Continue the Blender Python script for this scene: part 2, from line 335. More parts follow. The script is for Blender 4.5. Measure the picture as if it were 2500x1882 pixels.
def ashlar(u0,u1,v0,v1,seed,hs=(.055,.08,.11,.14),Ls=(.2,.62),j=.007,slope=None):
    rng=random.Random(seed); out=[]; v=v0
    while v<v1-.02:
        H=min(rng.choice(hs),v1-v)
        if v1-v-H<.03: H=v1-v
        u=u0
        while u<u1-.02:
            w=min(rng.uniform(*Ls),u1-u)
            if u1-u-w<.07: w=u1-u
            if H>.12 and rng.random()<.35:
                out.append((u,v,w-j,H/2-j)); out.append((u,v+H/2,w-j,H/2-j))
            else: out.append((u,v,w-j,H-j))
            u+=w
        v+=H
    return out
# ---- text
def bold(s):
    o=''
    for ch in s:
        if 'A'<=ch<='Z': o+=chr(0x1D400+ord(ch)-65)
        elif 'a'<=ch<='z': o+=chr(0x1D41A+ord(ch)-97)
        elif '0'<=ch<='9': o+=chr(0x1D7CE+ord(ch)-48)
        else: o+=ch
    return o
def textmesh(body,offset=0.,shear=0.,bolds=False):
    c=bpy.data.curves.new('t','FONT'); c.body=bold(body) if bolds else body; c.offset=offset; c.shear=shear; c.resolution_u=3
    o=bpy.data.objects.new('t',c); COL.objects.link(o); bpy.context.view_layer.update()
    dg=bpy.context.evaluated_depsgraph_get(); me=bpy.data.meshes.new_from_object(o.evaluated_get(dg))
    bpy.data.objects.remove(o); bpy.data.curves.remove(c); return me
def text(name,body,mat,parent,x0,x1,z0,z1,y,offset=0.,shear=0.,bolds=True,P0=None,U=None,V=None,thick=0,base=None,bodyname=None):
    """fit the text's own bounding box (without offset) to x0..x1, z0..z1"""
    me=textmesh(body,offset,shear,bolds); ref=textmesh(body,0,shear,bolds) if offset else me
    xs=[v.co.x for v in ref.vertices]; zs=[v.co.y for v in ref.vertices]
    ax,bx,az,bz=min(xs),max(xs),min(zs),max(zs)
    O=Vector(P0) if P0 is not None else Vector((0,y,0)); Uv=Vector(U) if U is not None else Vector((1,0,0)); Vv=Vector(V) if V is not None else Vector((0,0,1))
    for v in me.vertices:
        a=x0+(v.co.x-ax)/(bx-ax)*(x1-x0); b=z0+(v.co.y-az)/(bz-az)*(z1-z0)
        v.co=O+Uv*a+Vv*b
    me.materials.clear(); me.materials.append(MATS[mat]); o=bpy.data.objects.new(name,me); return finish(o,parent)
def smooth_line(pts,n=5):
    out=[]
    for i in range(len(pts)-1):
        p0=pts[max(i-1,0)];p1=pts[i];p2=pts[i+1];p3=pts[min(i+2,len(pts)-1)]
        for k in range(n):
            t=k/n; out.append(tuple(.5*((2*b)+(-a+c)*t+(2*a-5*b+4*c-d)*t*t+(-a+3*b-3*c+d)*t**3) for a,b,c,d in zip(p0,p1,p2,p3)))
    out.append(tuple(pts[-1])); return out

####

▶ **Given problem**
Write out every line exactly as it stands.

▶ **Answer to the task**
Continue the Blender Python script for this scene: part 2, from line 335. More parts follow. The script is for Blender 4.5. Measure the picture as if it were 2500x1882 pixels.
def ashlar(u0,u1,v0,v1,seed,hs=(.055,.08,.11,.14),Ls=(.2,.62),j=.007,slope=None):
    rng=random.Random(seed); out=[]; v=v0
    while v<v1-.02:
        H=min(rng.choice(hs),v1-v)
        if v1-v-H<.03: H=v1-v
        u=u0
        while u<u1-.02:
            w=min(rng.uniform(*Ls),u1-u)
            if u1-u-w<.07: w=u1-u
            if H>.12 and rng.random()<.35:
                out.append((u,v,w-j,H/2-j)); out.append((u,v+H/2,w-j,H/2-j))
            else: out.append((u,v,w-j,H-j))
            u+=w
        v+=H
    return out
# ---- text
def bold(s):
    o=''
    for ch in s:
        if 'A'<=ch<='Z': o+=chr(0x1D400+ord(ch)-65)
        elif 'a'<=ch<='z': o+=chr(0x1D41A+ord(ch)-97)
        elif '0'<=ch<='9': o+=chr(0x1D7CE+ord(ch)-48)
        else: o+=ch
    return o
def textmesh(body,offset=0.,shear=0.,bolds=False):
    c=bpy.data.curves.new('t','FONT'); c.body=bold(body) if bolds else body; c.offset=offset; c.shear=shear; c.resolution_u=3
    o=bpy.data.objects.new('t',c); COL.objects.link(o); bpy.context.view_layer.update()
    dg=bpy.context.evaluated_depsgraph_get(); me=bpy.data.meshes.new_from_object(o.evaluated_get(dg))
    bpy.data.objects.remove(o); bpy.data.curves.remove(c); return me
def text(name,body,mat,parent,x0,x1,z0,z1,y,offset=0.,shear=0.,bolds=True,P0=None,U=None,V=None,thick=0,base=None,bodyname=None):
    """fit the text's own bounding box (without offset) to x0..x1, z0..z1"""
    me=textmesh(body,offset,shear,bolds); ref=textmesh(body,0,shear,bolds) if offset else me
    xs=[v.co.x for v in ref.vertices]; zs=[v.co.y for v in ref.vertices]
    ax,bx,az,bz=min(xs),max(xs),min(zs),max(zs)
    O=Vector(P0) if P0 is not None else Vector((0,y,0)); Uv=Vector(U) if U is not None else Vector((1,0,0)); Vv=Vector(V) if V is not None else Vector((0,0,1))
    for v in me.vertices:
        a=x0+(v.co.x-ax)/(bx-ax)*(x1-x0); b=z0+(v.co.y-az)/(bz-az)*(z1-z0)
        v.co=O+Uv*a+Vv*b
    me.materials.clear(); me.materials.append(MATS[mat]); o=bpy.data.objects.new(name,me); return finish(o,parent)
def smooth_line(pts,n=5):
    out=[]
    for i in range(len(pts)-1):
        p0=pts[max(i-1,0)];p1=pts[i];p2=pts[i+1];p3=pts[min(i+2,len(pts)-1)]
        for k in range(n):
            t=k/n; out.append(tuple(.5*((2*b)+(-a+c)*t+(2*a-5*b+4*c-d)*t*t+(-a+3*b-3*c+d)*t**3) for a,b,c,d in zip(p0,p1,p2,p3)))
    out.append(tuple(pts[-1])); return out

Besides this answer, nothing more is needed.